Hotel Pergamos! Sim, hospedara-me
junto aos filhos, aos descendentes de Andrômaca. Da avenida Aharnon, onde era
situado, até a Praça Omonia - meu lugar referência - eu transitava pelas
avenidas Sokratous e Aristotelous, o que me deixava, já que entusiasmado filósofo,
sobremodo vaidoso. Da Praça Omonia à Praça Monastiraki, ponto de partida para
conhecer-se os pontos turísticos e históricos, inclusive para chegar a Akropolis,
bastava seguir a avenida Athinas.
E teve início meu vaguear helênico. Próximo
de Monastiraki pude conhecer o Museu de Arte Folclórica de Atenas, a Biblioteca
de Adriano, a Torre dos Ventos, o Fórum Romano, o Museu Kanelopoulos. A
Acrópolis de meus sonhos a erguer-se altaneira, soberba, por que não? Bem
próximo, o Teatro de Dioniso; adiante a antiga Ágora e o Templo de Hefestos.

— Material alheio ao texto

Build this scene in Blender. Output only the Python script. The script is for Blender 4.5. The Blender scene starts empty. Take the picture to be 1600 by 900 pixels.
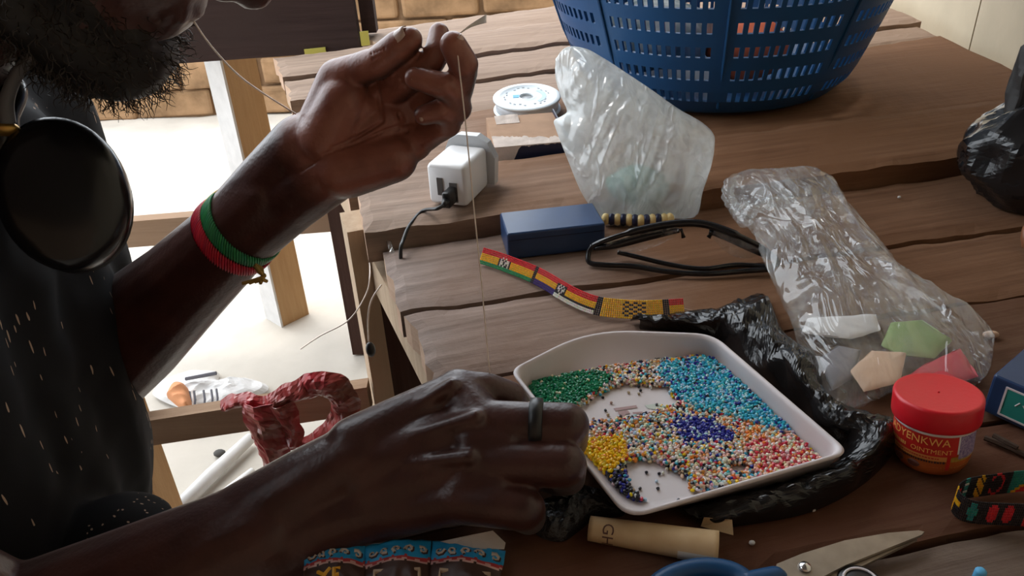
import bpy, bmesh, math, random
import numpy as np
from mathutils import Vector, Matrix, noise

random.seed(7)
rng = np.random.default_rng(11)
SC = bpy.context.scene
COL = SC.collection

# ---------------------------------------------------------------- camera
CAM_PITCH, CAM_ROLL, CAM_F, CAM_H = math.radians(30.5), math.radians(3.0), 1230.0, 0.34
_f = Vector((0, math.cos(CAM_PITCH), -math.sin(CAM_PITCH)))
_u0 = Vector((0, math.sin(CAM_PITCH), math.cos(CAM_PITCH)))
_r0 = Vector((1, 0, 0))
_R = math.cos(CAM_ROLL) * _r0 - math.sin(CAM_ROLL) * _u0
_U = math.cos(CAM_ROLL) * _u0 + math.sin(CAM_ROLL) * _r0
_C = Vector((0, 0, CAM_H))
cd = bpy.data.cameras.new('camera')
cam = bpy.data.objects.new('camera', cd)
COL.objects.link(cam)
cd.sensor_width = 36.0
cd.lens = CAM_F / 1600 * 36
cd.clip_start = 0.01
cam.matrix_world = Matrix(((_R.x, _U.x, -_f.x, _C.x), (_R.y, _U.y, -_f.y, _C.y), (_R.z, _U.z, -_f.z, _C.z), (0, 0, 0, 1)))
SC.camera = cam

# ---------------------------------------------------------------- light
world = bpy.data.worlds.new('world')
SC.world = world
world.use_nodes = True
bg = world.node_tree.nodes['Background']
bg.inputs[0].default_value = (0.88, 0.94, 1.0, 1)
bg.inputs[1].default_value = 3.6
sd = bpy.data.lights.new('sun', 'SUN')
sd.energy = 1.0
sd.angle = math.radians(20.0)
sd.color = (1.0, 0.95, 0.88)
sun = bpy.data.objects.new('sun', sd)
COL.objects.link(sun)
SUN_DIR = Vector((-0.5, 0.5, 1.22)).normalized()
sun.rotation_euler = SUN_DIR.to_track_quat('Z', 'Y').to_euler()
sun.location = SUN_DIR * 6
SC.view_settings.view_transform = 'Standard'
SC.view_settings.look = 'None'
SC.view_settings.gamma = 1.0
SC.view_settings.use_curve_mapping = False
SC.view_settings.exposure = 0.15

GZ = -0.65          # ground level (table top is z = 0)

# a measured point of the photograph carried to the table top / to a distance
def ray(x, y): return _f + _R * ((x - 800) / CAM_F) + _U * ((450 - y) / CAM_F)
def T(x, y, z=0.0):
    d = ray(x, y)
    return _C + d * ((z - CAM_H) / d.z)
def P(x, y, D): return _C + ray(x, y) * D
def proj(q):
    v = Vector(q) - _C
    D = v.dot(_f)
    return 800 + CAM_F * v.dot(_R) / D, 450 - CAM_F * v.dot(_U) / D

# ---------------------------------------------------------------- helpers
def lerp(a, b, t): return a + (b - a) * t
def smooth01(t):
    t = max(0.0, min(1.0, t))
    return t * t * (3 - 2 * t)
def nz(p, s=1.0, off=0.0):
    return noise.noise(Vector((p[0] * s + off, p[1] * s + off * 1.7, p[2] * s - off)))
def ridge(p, s, off=0.0):
    return 1.0 - 2.0 * abs(nz(p, s, off))

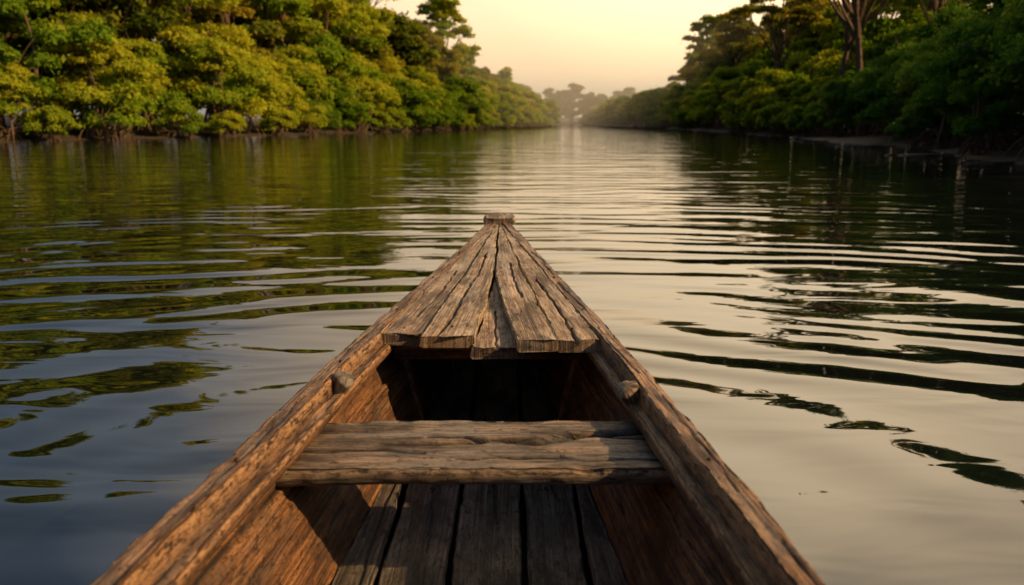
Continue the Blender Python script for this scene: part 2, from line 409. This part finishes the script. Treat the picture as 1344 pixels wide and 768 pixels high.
i = np.arange(ny-1)[:, None]*nx; j = np.arange(nx-1)[None]
Q = np.stack([i+j, i+j+1, i+nx+j+1, i+nx+j], -1).reshape(-1, 4)
T = NT('ground_mud_and_litter')
tc = T.n('ShaderNodeTexCoord'); n1 = T.n('ShaderNodeTexNoise'); n1.inputs['Scale'].default_value = .7; n1.inputs['Detail'].default_value = 6
T.l(tc.outputs['Object'], n1.inputs['Vector'])
c = T.ramp(n1.outputs[0], [(.35, (.028, .02, .012)), (.5, (.055, .038, .02)), (.65, (.045, .05, .018))])
p = T.n('ShaderNodeBsdfPrincipled'); T.l(c, p.inputs['Base Color']); p.inputs['Roughness'].default_value = .8
b = T.n('ShaderNodeBump'); b.inputs['Distance'].default_value = .15; T.l(n1.outputs[0], b.inputs['Height']); T.l(b.outputs[0], p.inputs['Normal'])
o = T.n('ShaderNodeOutputMaterial'); T.l(p.outputs[0], o.inputs[0])
add_obj('ground', mesh_from('ground', V, F_quads=Q, mats=[T.m]))

# ------------------------------------------------------------------ water
T = NT('river_water')
tc = T.n('ShaderNodeTexCoord')
sep = T.n('ShaderNodeSeparateXYZ'); T.l(tc.outputs['Object'], sep.inputs[0])
def wn(sx, sy, detail, off=0, dist=0., rot=0):
    mp = T.n('ShaderNodeMapping'); mp.inputs['Scale'].default_value = (sx, sy, 1); mp.inputs['Location'].default_value = (off, off, 0); mp.inputs['Rotation'].default_value = (0, 0, rot)
    T.l(tc.outputs['Object'], mp.inputs[0])
    n = T.n('ShaderNodeTexNoise'); n.noise_dimensions = '2D'; n.inputs['Scale'].default_value = 1; n.inputs['Detail'].default_value = detail; n.inputs['Roughness'].default_value = .45; n.inputs['Distortion'].default_value = dist
    T.l(mp.outputs[0], n.inputs['Vector']); return n.outputs[0]
dx = T.math('ADD', sep.outputs[0], .07); dy = T.math('SUBTRACT', sep.outputs[1], 2.4)
dx2 = T.math('MULTIPLY', dx, .70)
r = T.math('SQRT', T.math('ADD', T.math('MULTIPLY', dx2, dx2), T.math('MULTIPLY', dy, dy)))
lowf = wn(.34, .42, 1, 3)
ph = T.math('ADD', T.math('MULTIPLY', r, 2*math.pi/.60), T.math('MULTIPLY', lowf, 17.0))
ring = T.math('SINE', ph)
ph2 = T.math('ADD', T.math('MULTIPLY', r, 2*math.pi/.31), T.math('MULTIPLY', wn(.4, .5, 1, 8), 16.0))
ring2 = T.math('SINE', ph2)
fall = T.ramp(T.math('DIVIDE', r, 18), [(.0, .6), (.10, 1.0), (.45, .5), (1.0, .0)])
patch = T.ramp(wn(.4, .8, 1, 12), [(.36, .2), (.60, 1.0)])
patch2 = T.ramp(wn(.5, .9, 1, 77), [(.40, .1), (.58, 1.0)])
h = T.math('MULTIPLY', T.math('MULTIPLY', ring, .0115), T.math('MULTIPLY', fall, patch))
h = T.math('ADD', h, T.math('MULTIPLY', T.math('MULTIPLY', ring2, .0032), T.math('MULTIPLY', fall, patch2)))
h = T.math('ADD', h, T.math('MULTIPLY', wn(.28, 1.0, 2, 30, .4), .040))
h = T.math('ADD', h, T.math('MULTIPLY', wn(1.1, 3.4, 2, 50, .5), .007))
bmp = T.n('ShaderNodeBump'); bmp.inputs['Distance'].default_value = 1.0; bmp.inputs['Strength'].default_value = 1.0
T.l(h, bmp.inputs['Height'])
p = T.n('ShaderNodeBsdfPrincipled'); p.inputs['Base Color'].default_value = (.005, .007, .006, 1)
p.inputs['Roughness'].default_value = .03; p.inputs['IOR'].default_value = 1.92
T.l(bmp.outputs[0], p.inputs['Normal'])
o = T.n('ShaderNodeOutputMaterial'); T.l(p.outputs[0], o.inputs[0])
me = mesh_from('river_water', [(-900, -500, 0), (900, -500, 0), (900, 900, 0), (-900, 900, 0)], faces=[(0, 1, 2, 3)], mats=[T.m])
add_obj('river_water', me)

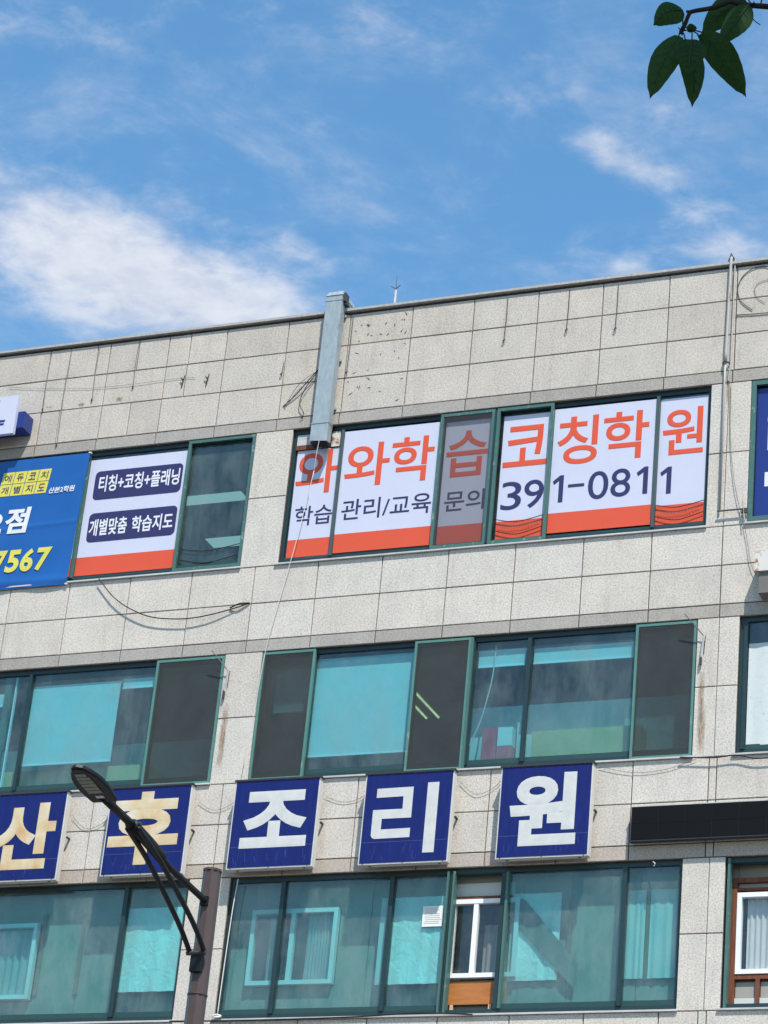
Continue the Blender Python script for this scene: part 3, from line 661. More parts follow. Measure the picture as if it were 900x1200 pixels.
letter('점', -6.585, -6.215, 17.815, 18.215, ty, 'print_white', bn, 0.036, shear=0.10)
letter('2', -6.91, -6.615, 17.825, 18.155, ty, 'print_white', bn, 0.04, shear=0.12)
for ch, a, b in (('7', -6.64, -6.475), ('5', -6.455, -6.25), ('6', -6.225, -6.03), ('7', -5.995, -5.775)):
    letter(ch, a, b, 17.205, 17.555, ty, 'print_yellow', bn, 0.036, shear=0.10)
for o in bn.children:                                        # print follows the cloth
    if o.name.startswith(('letter', 'print_tile')):
        d_ = 0.010 if o.name.startswith('letter') else 0.0045
        for v in o.data.vertices:
            p = v.co + bn.location; v.co.y = by(p.x, p.z) - d_ - (p.y - ty)*0.0 - bn.location.y + (0.001 if (d_ < 0.005 and p.y > ty+0.0025) else 0.0)
bx('tie', 'cable_white', bn, -5.40, -5.365, -0.04, 0.0, 18.975, 18.995); bx('tie', 'cable_white', bn, -5.46, -5.425, -0.04, 0.0, 16.955, 16.975)
tag(bn, 'blue cloth banner with yellow lettering tiles and digits over the left upper windows', 'banner')

# ------------------------------------------------------------------ blue box signs
def box_sign(ch, x0, x1, z0, z1, lx0, lx1, lz0, lz1, aged, label, tilt=0.0):
    r = empty('box_sign', ((x0+x1)/2, -0.2, z0)); yf, yb = -0.20, -0.10
    bx('case', 'sign_side', r, x0, x1, yf+0.004, yb, z0, z1-0.012)
    bx('top_cap', 'sign_top', r, x0-0.012, x1+0.012, yf-0.012, yb, z1-0.0115, z1+0.012)
    fc = bx('face', 'sign_blue', r, x0+0.016, x1-0.016, yf-0.001, yf+0.003, z0+0.018, z1-0.016)
    if ch == '리':                                           # angular first stroke, upright bar apart from it
        m = MB(); ax_ = lambda p, q: (p[0], q, p[1])
        m.prism([(-.44, 13.64), (.045, 13.645), (.045, 13.24), (-.345, 13.24), (-.345, 13.10), (.045, 13.105), (.045, 12.985), (-.42, 12.98), (-.455, 12.995), (-.472, 13.03), (-.472, 13.36), (-.08, 13.36), (-.08, 13.525), (-.44, 13.52)], ax_, yf-0.0042, yf-0.003)
        m.prism([(.232, 12.775), (.382, 12.775), (.382, 13.69), (.232, 13.69)], ax_, yf-0.0042, yf-0.003); m.build('letter', 'sign_letter_white', fc)
    else: letter(ch, lx0, lx1, lz0, lz1, yf-0.0032, 'sign_letter_aged' if aged else 'sign_letter_white', fc, 0.040)
    for x in (x0+0.15, x1-0.15): bx('bracket', 'steel_dark', r, x-0.02, x+0.02, yb, -0.002, z0+0.25, z0+0.29); 
    bx('bracket', 'steel_dark', r, x1-0.01, x1+0.016, -0.075, -0.004, z0+0.61, z0+0.63)
    for x in (x0+0.12, x1-0.14): bx('drain_hole', 'cable_black', r, x, x+0.03, -0.15, -0.12, z0-0.002, z0)
    bx('seam', 'scratch', r, x0+0.02, x1-0.02, yf-0.0016, yf-0.0009, z0+0.285, z0+0.289)
    for xs_ in (x0+0.06, (x0+x1)/2, x1-0.06): bx('screw', 'steel_dark', r, xs_-0.006, xs_+0.006, yf-0.004, yf+0.003, z0+0.004, z0+0.014)
    for k in range(11):                                      # scratches low on the face
        xx = random.uniform(x0+0.1, x1-0.1); zz_ = random.uniform(z0+0.03, z0+0.16)
        MB().tube([(xx, yf-0.0015, zz_), (xx+random.uniform(-.03, .03), yf-0.0015, zz_+random.uniform(.04, .14))], 0.0012, 4).build('scratch', 'scratch', fc)
    tag(r, label, 'sign', 'blue box signs between the middle and lower windows'); return r
box_sign('산', -5.985, -4.822, 12.632, 13.848, -5.83, -4.93, 12.79, 13.70, True, 'yellowed letter sign box at the left edge, left of the lamp')
box_sign('후', -4.186, -3.022, 12.650, 13.848, -4.14, -3.14, 12.783, 13.775, True, 'yellowed letter sign box crossed by the lamp arm')
box_sign('조', -2.408, -1.232, 12.666, 13.850, -2.262, -1.348, 12.934, 13.690, False, 'blue sign box with white letter right above the lamp post top')
box_sign('리', -0.610, 0.570, 12.650, 13.845, -0.472, 0.382, 12.775, 13.690, False, 'blue sign box with white letter second from the dark display board')
box_sign('원', 1.186, 2.366, 12.650, 13.840, 1.326, 2.190, 12.800, 13.729, False, 'blue sign box with white letter nearest the dark display board')
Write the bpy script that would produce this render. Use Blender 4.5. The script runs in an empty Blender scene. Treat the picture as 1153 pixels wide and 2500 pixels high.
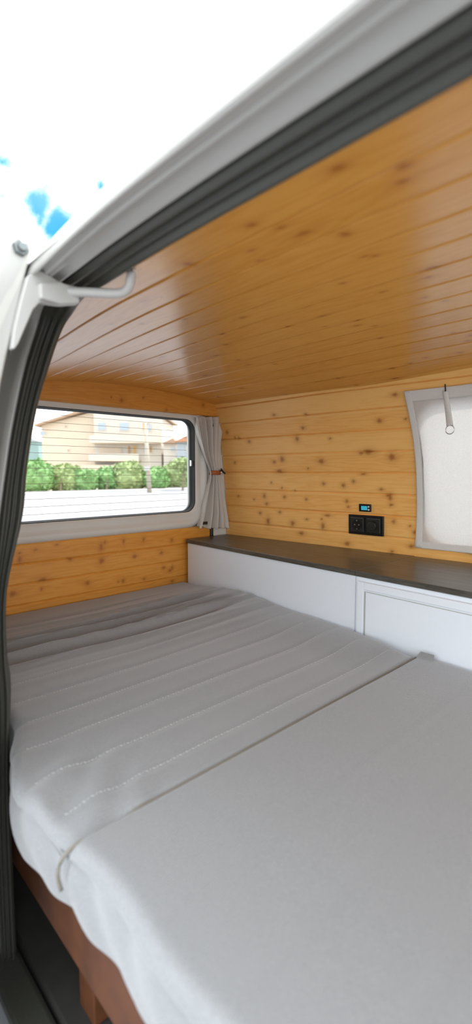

Impressionante o portal, a Stoá de Attalus. Na Stoá pude observar esculturas
dos três grandes dramaturgos gregos: Ésquilo, Sófocles e Eurípedes. Curioso:
Aristófanes não fazia parte deste Parnaso. E os filósofos? Então começou minha
desilusão.
Em frente a Academia de Atenas as
estátuas de Platão e Sócrates. No Monte Filopappos, em destruída prisão, aquela
que teria sido a cela de Sócrates. A Academia platônica não passa de ruínas. O
Liceu, testemunha do método peripatético de Aristóteles, é apenas sítio
arqueológico. Ainda em outra oportunidade, ao visitar o Zappeion, o National
Garden e o prédio do parlamento, em elegante alameda, pude encontrar, de novo,
as estátuas dos três grandes poetas trágicos da antiguidade. Um senhor,
motorista de táxi, declarou-me: estes foram os três maiores gregos que já
existiram!
Visitei o atual estádio de Atenas, o
Panathinaiko, fui ao Templo de Zeus, fotografei o Arco de Adriano. Fui ao Museu
da Acrópolis, ao Museu Nacional de Arqueologia. De uma única vez conheci a Biblioteca
Nacional, a Universidade de Athenas, a Academia de Artes e a Igreja de Dioniso
Areopagita. Por incrível que pareça, as referências a filósofos que mais me
marcaram estão nas avenidas que ostentam os nomes de Sócrates e Aristóteles.
Ainda um tanto apatetado, adentrei uma
livraria e busquei por livros de filosofia. Encontrei Kant, Bertrand Russel,
Wittgenstein e Foucault, dentre outros. E os filósofos antigos? E os
pré-socráticos? A livraria não dispunha. Minha primeira desilusão foi constatar
que a Grécia que eu buscava não mais existia, a não ser nas bibliotecas,
corações e mentes de alguns saudosistas como eu, que ainda cultuam o pensamento
em sua origem. A filosofia grega antiga transformara-se em vestígios.
Dali por diante, fixei-me na questão
cultural, inclusive a degustar grandes porções de Moussaka. Sim, mais uma vez
tive minha atenção requestada pela imagem dependurada no lobby do hotel, até
porque já a tinha visto em outros locais, até mesmo em restaurantes. A esbanjar
curiosidade, busquei informar-me com o concierge. Explicou-me ele que
tratava-se de Dioniso, o deus mais popular, o mais querido de toda a Grécia.
Sim, este deus, muito embora ser um dos primeiros deuses a surgir, fora rejeitado
por seus pares. Isto porque o Panteon era sobremodo aristocrático, e ele,
apesar de filho de Zeus, fora criado no interior, por titãs e fizera-se muito
próximo do povo.
Aqui permito-me citar Xenófanes de
Cólofon: “Os homens criaram deuses à sua imagem e semelhança”. Pelo que entendi,
os aristocratas criaram deuses e o povo criou Dioniso. E quanto à filosofia?
Parece ter sido criada e desenvolvida para trazer solidez ao pensamento humano.
Todavia, os seres humanos permitiram-se ao conspurco; o pensamento humano enodoou-se,
cobriu-se de excrecências; tornou-se corrompido, depravado. Uma quase certeza
me alerta: Não foram os seres humanos que se afastaram da filosofia, mas esta,
sim, apartou-se para não se permitir macular.